TO DO =>
Your task is to reproduce, verbatim and without pictures, the lines from the opening of the listing through the line containing "b, 'black', root, smooth=50)".

· · ·

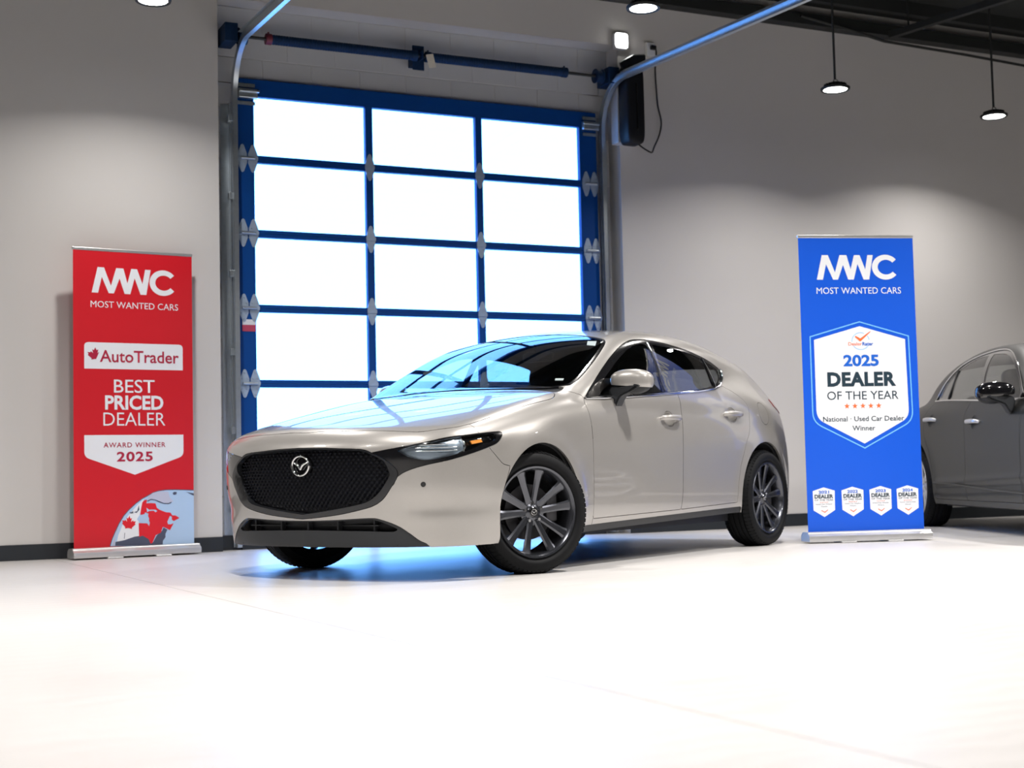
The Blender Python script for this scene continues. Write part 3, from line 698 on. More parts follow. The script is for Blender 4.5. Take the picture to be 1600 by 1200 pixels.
def cabin(root, fx, rx, zf=.42, w=.60):
    """dashboard, seats, wheel and dark lining, all parts of the car"""
    b = bmesh.new(); bx(b, ((fx+rx)/2-.1, 0, .34), (fx-rx+.3, 1.36, .10), bevel=.02); obj('cabin_floor', b, 'fabric', root)
    b = bmesh.new(); sweep(b, [(fx-.02, y, .0) for y in (-w-.06, -.3, 0, .3, w+.06)], [(-.00, .50), (.02, .955), (-.12, .985), (-.42, .975), (-.50, .93), (-.46, .80), (-.30, .60), (-.20, .40)][::-1], up=(0, 0, 1))
    obj('dashboard', b, 'plastic', root, smooth=40)
    def seat(x, y, bench=False):
        hw = .26 if not bench else .60; b = bmesh.new()
        superbar(b, (x+.22, y, zf+.06), (.27, hw, .09), .45); superbar(b, (x-.10, y, zf+(.36 if not bench else .27)), (.085, hw*.92, .34 if not bench else .27), .45, Matrix.Rotation(-.30, 4, 'Y'))
        o = obj('rear_bench' if bench else 'front_seat', b, 'fabric', root, smooth=60)
        dz_ = 0 if not bench else -.17
        for yy in ((y,) if not bench else (-.37, .37)):
            b = bmesh.new(); superbar(b, (x-.235, yy, zf+.755+dz_), (.05, .125, .095), .55, Matrix.Rotation(-.2, 4, 'Y')); cyl(b, (x-.21, yy-.05, zf+.60+dz_), (x-.225, yy-.05, zf+.72+dz_), .006, seg=8); cyl(b, (x-.21, yy+.05, zf+.60+dz_), (x-.225, yy+.05, zf+.72+dz_), .006, seg=8)
            obj('headrest', b, 'fabric', o, smooth=60)
    seat(fx-1.15, .36); seat(fx-1.15, -.36); seat(rx+.42, 0, True)
    b = bmesh.new(); sweep(b, [(0, .185*math.cos(2*PI*k/32), .185*math.sin(2*PI*k/32)) for k in range(32)], circ(.015, 8), up=(1, 0, 0), closed=True)
    bx(b, (.01, 0, -.01), (.03, .13, .11), bevel=.012); bx(b, (.006, 0, 0), (.012, .34, .03)); bx(b, (.006, 0, -.08), (.012, .035, .16)); cyl(b, (.02, 0, 0), (.25, 0, -.05), .03, seg=12)
    o = obj('steering_wheel', b, 'plastic', root, smooth=50); o.location = (fx-.62, .36, .86); o.rotation_euler = (0, .38, 0)
    b = bmesh.new(); superbar(b, (fx-.78, 0, 1.275), (.02, .12, .033), .5); cyl(b, (fx-.77, 0, 1.29), (fx-.74, 0, 1.36), .01, seg=8); obj('rear_view_mirror', b, 'black', root, smooth=50)

def chassis(root, ax, rx, fend, rend, R):
    b = bmesh.new()
    out_ = [(fend, -.55), (fend, .55), (.42, .58), (.38, .48), (-.38, .48), (-.42, .80), (rx+.42, .80), (rx+.38, .50), (rx-.38, .50), (rx-.42, .66), (rend, .55)]
    half = [(x, y) for x, y in out_[1:]]; loop = half + [(x, -y) for x, y in reversed(half)]
    prism(b, loop, .185, .25, 'xy')
    for x in (0, rx): cyl(b, (x, -.66, R), (x, .66, R), .035, seg=12); bx(b, (x, 0, R-.05), (.25, .9, .10), bevel=.02)
    cyl(b, (rx+.7, .18, .20), (rend+.25, .30, .24), .03, seg=12); obj('underbody', b, 'black', root)
    for x in (0, rx):
        for s in (1, -1):
            b = bmesh.new(); n = 30; A = [(x + .385*math.cos(a), R + .385*math.sin(a)) for a in [(-.18 + (PI+.36)*k/n) for k in range(n+1)]]
            lo = [b.verts.new((u, s*.50, v)) for u, v in A]; hi = [b.verts.new((u, s*.865, v)) for u, v in A]
            for k in range(n): b.faces.new((lo[k], lo[k+1], hi[k+1], hi[k]))
            b.faces.new(lo); obj('wheel_arch_liner', b, 'fabric', root)

def outside(poly, view='side', mask=None):
    f = region(poly, view, mask, raw=True); return lambda x, y, z: -f(x, y, z)
SIDE = lambda x, y, z: .42 - y

def tube_on(root, F, pts, r, name, m, s, off=.003, flat=1.):
    b = bmesh.new(); P = [on_side(F, x, z, s, off) for x, z in pts]; sweep(b, P, circ(r, 8, 1, flat), up=(0, 1, 0)); return obj(name, b, m, root, smooth=60)

def side_mirror(root, c, s, m, dims=(.080, .122, .064)):
    """rounded wedge shell, gloss lower band, dark foot"""
    x, y, z = c; b = bmesh.new(); ellipsoid(b, (0, 0, 0), dims, .72, 30, 20)
    for v in b.verts:
        t = (v.co.y/dims[1]+1)/2                                    # 0 at the car, 1 at the tip
        v.co.z = v.co.z*(.72+.36*math.sin(min(1, t+.18)*PI*.62)) + .010*(1-t); v.co.x = v.co.x*(1.0-.30*t) - .045*t*t
        if v.co.x < -.045+(-.03*t): v.co.x = -.045-.03*t
    low = b.copy()
    dz = -.028
    for bmm, keep in ((b, 1), (low, -1)):
        g = bmm.verts[:]+bmm.edges[:]+bmm.faces[:]
        bmesh.ops.bisect_plane(bmm, geom=g, plane_co=(0, 0, dz), plane_no=(0, .10, keep), clear_inner=True)
    for v in low.verts: v.co.x *= .93; v.co.y = v.co.y*.95 - .004; v.co.z = dz + (v.co.z-dz)*1.25
    for bmm, nm, mm in ((b, 'mirror_shell', m), (low, 'mirror_base', 'plastic')):
        for v in bmm.verts: v.co = Vector((v.co.x + x, s*v.co.y + s*y, v.co.z + z))
        if s < 0: bmesh.ops.reverse_faces(bmm, faces=bmm.faces)
        o = obj(nm, bmm, mm, root, smooth=60)
        if nm == 'mirror_shell': top = o
    b = bmesh.new(); ft = [(y-.090, z-.150), (y-.125, z-.085), (y-.105, z-.030), (y+.02, z-.018), (y+.075, z-.030), (y+.02, z-.062), (y-.045, z-.088)]
    prism(b, [(s*p, q) for p, q in smooth_poly(ft, n=4)], x-.035, x+.050, 'yz')
    bmesh.ops.bevel(b, geom=[e_ for e_ in b.edges if abs(e_.verts[0].co.x-e_.verts[1].co.x) < 1e-5], offset=.010, segments=2, affect='EDGES')
    obj('mirror_foot', b, 'plastic', root, smooth=60)
    b = bmesh.new(); superbar(b, (x-.062, s*(y+.002), z+.004), (.006, dims[1]*.82, dims[2]*.72), .5); obj('mirror_glass', b, 'chrome', top, smooth=60)

def handles(root, F, pts, m, skin_cups, s, L=.105):
    for x, z in pts:
        b = bmesh.new(); P = []
        for k, (dx, of) in enumerate(((L, -.002), (L*.95, .016), (L*.75, .030), (L*.3, .036), (-L*.3, .037), (-L*.75, .033), (-L*.95, .018), (-L, -.002))):
            P.append(on_side(F, x+dx, z + .06*dx*0, s, of))
        sweep(b, P, circ(.0155, 12, .75, 1.0), up=(0, 0, 1), scales=[.8, 1., 1.05, 1.1, 1.12, 1.1, 1.05, .85]); yield obj('door_handle', b, m, None, smooth=60)

# ---------------------------------------------------------------- the beige hatchback
hatch = thing('car', 'beige metallic hatchback parked at an angle before the glass door', 'car', (0, 0, 0), math.radians(-150.986))
HF = hatch_field()
P_, Q_ = surface_net(HF, (-3.7, 0, .1), (1.05, 1.0, 1.52), .0145)
K = Skin(P_, Q_)
zb = lambda x: np.interp(x, [-3.5, -3.05, -2.3, -.35, .33, .9], [.27, .25, .236, .190, .176, .172])
K.cut(lambda x, y, z: z - zb(x), 'drop')
K.cut(lambda x, y, z: np.maximum(np.hypot(x-.016, z-.324)-.366, .42-y), 'drop')
K.cut(lambda x, y, z: np.maximum(np.hypot(x+2.702, z-.333)-.373, .42-y), 'drop')
dlo = [(-.534, .945), (-.60, .995), (-.631, 1.017), (-.766, 1.103), (-.941, 1.199), (-1.124, 1.280), (-1.276, 1.329), (-1.389, 1.349), (-1.504, 1.356), (-1.621, 1.352), (-1.808, 1.340), (-2.0, 1.318), (-2.154, 1.291), (-2.276, 1.266), (-2.391, 1.228), (-2.437, 1.198), (-2.40, 1.145), (-2.286, 1.088), (-2.165, 1.058), (-1.914, 1.033), (-1.609, 1.013), (-1.331, .994), (-.969, .971), (-.717, .956)]
K.cut(region(dlo, 'side', SIDE, corners=(0,)), 'trim')
K.cut(region([(-.715, .972), (-.750, 1.038), (-.867, 1.108), (-1.056, 1.208), (-1.222, 1.277), (-1.347, 1.312), (-1.445, 1.322), (-1.485, 1.312), (-1.478, 1.22), (-1.462, 1.13), (-1.435, 1.016), (-1.154, .998)], 'side', SIDE, corners=(0, 7, 10)), 'front_window', ('trim',))
K.cut(region([(-1.560, 1.325), (-1.781, 1.319), (-2.045, 1.293), (-2.175, 1.268), (-2.212, 1.20), (-2.205, 1.085), (-1.919, 1.045), (-1.649, 1.026), (-1.490, 1.018), (-1.520, 1.17)], 'side', SIDE, corners=(0, 3, 5, 8)), 'rear_window', ('trim',))
K.cut(region([(-2.225, 1.255), (-2.33, 1.224), (-2.400, 1.190), (-2.370, 1.146), (-2.283, 1.103), (-2.232, 1.088), (-2.228, 1.18)], 'side', SIDE, corners=(0, 5)), 'quarter_window', ('trim',))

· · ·

CORRECT RESPONSE =>
The Blender Python script for this scene continues. Write part 3, from line 698 on. More parts follow. The script is for Blender 4.5. Take the picture to be 1600 by 1200 pixels.
def cabin(root, fx, rx, zf=.42, w=.60):
    """dashboard, seats, wheel and dark lining, all parts of the car"""
    b = bmesh.new(); bx(b, ((fx+rx)/2-.1, 0, .34), (fx-rx+.3, 1.36, .10), bevel=.02); obj('cabin_floor', b, 'fabric', root)
    b = bmesh.new(); sweep(b, [(fx-.02, y, .0) for y in (-w-.06, -.3, 0, .3, w+.06)], [(-.00, .50), (.02, .955), (-.12, .985), (-.42, .975), (-.50, .93), (-.46, .80), (-.30, .60), (-.20, .40)][::-1], up=(0, 0, 1))
    obj('dashboard', b, 'plastic', root, smooth=40)
    def seat(x, y, bench=False):
        hw = .26 if not bench else .60; b = bmesh.new()
        superbar(b, (x+.22, y, zf+.06), (.27, hw, .09), .45); superbar(b, (x-.10, y, zf+(.36 if not bench else .27)), (.085, hw*.92, .34 if not bench else .27), .45, Matrix.Rotation(-.30, 4, 'Y'))
        o = obj('rear_bench' if bench else 'front_seat', b, 'fabric', root, smooth=60)
        dz_ = 0 if not bench else -.17
        for yy in ((y,) if not bench else (-.37, .37)):
            b = bmesh.new(); superbar(b, (x-.235, yy, zf+.755+dz_), (.05, .125, .095), .55, Matrix.Rotation(-.2, 4, 'Y')); cyl(b, (x-.21, yy-.05, zf+.60+dz_), (x-.225, yy-.05, zf+.72+dz_), .006, seg=8); cyl(b, (x-.21, yy+.05, zf+.60+dz_), (x-.225, yy+.05, zf+.72+dz_), .006, seg=8)
            obj('headrest', b, 'fabric', o, smooth=60)
    seat(fx-1.15, .36); seat(fx-1.15, -.36); seat(rx+.42, 0, True)
    b = bmesh.new(); sweep(b, [(0, .185*math.cos(2*PI*k/32), .185*math.sin(2*PI*k/32)) for k in range(32)], circ(.015, 8), up=(1, 0, 0), closed=True)
    bx(b, (.01, 0, -.01), (.03, .13, .11), bevel=.012); bx(b, (.006, 0, 0), (.012, .34, .03)); bx(b, (.006, 0, -.08), (.012, .035, .16)); cyl(b, (.02, 0, 0), (.25, 0, -.05), .03, seg=12)
    o = obj('steering_wheel', b, 'plastic', root, smooth=50); o.location = (fx-.62, .36, .86); o.rotation_euler = (0, .38, 0)
    b = bmesh.new(); superbar(b, (fx-.78, 0, 1.275), (.02, .12, .033), .5); cyl(b, (fx-.77, 0, 1.29), (fx-.74, 0, 1.36), .01, seg=8); obj('rear_view_mirror', b, 'black', root, smooth=50)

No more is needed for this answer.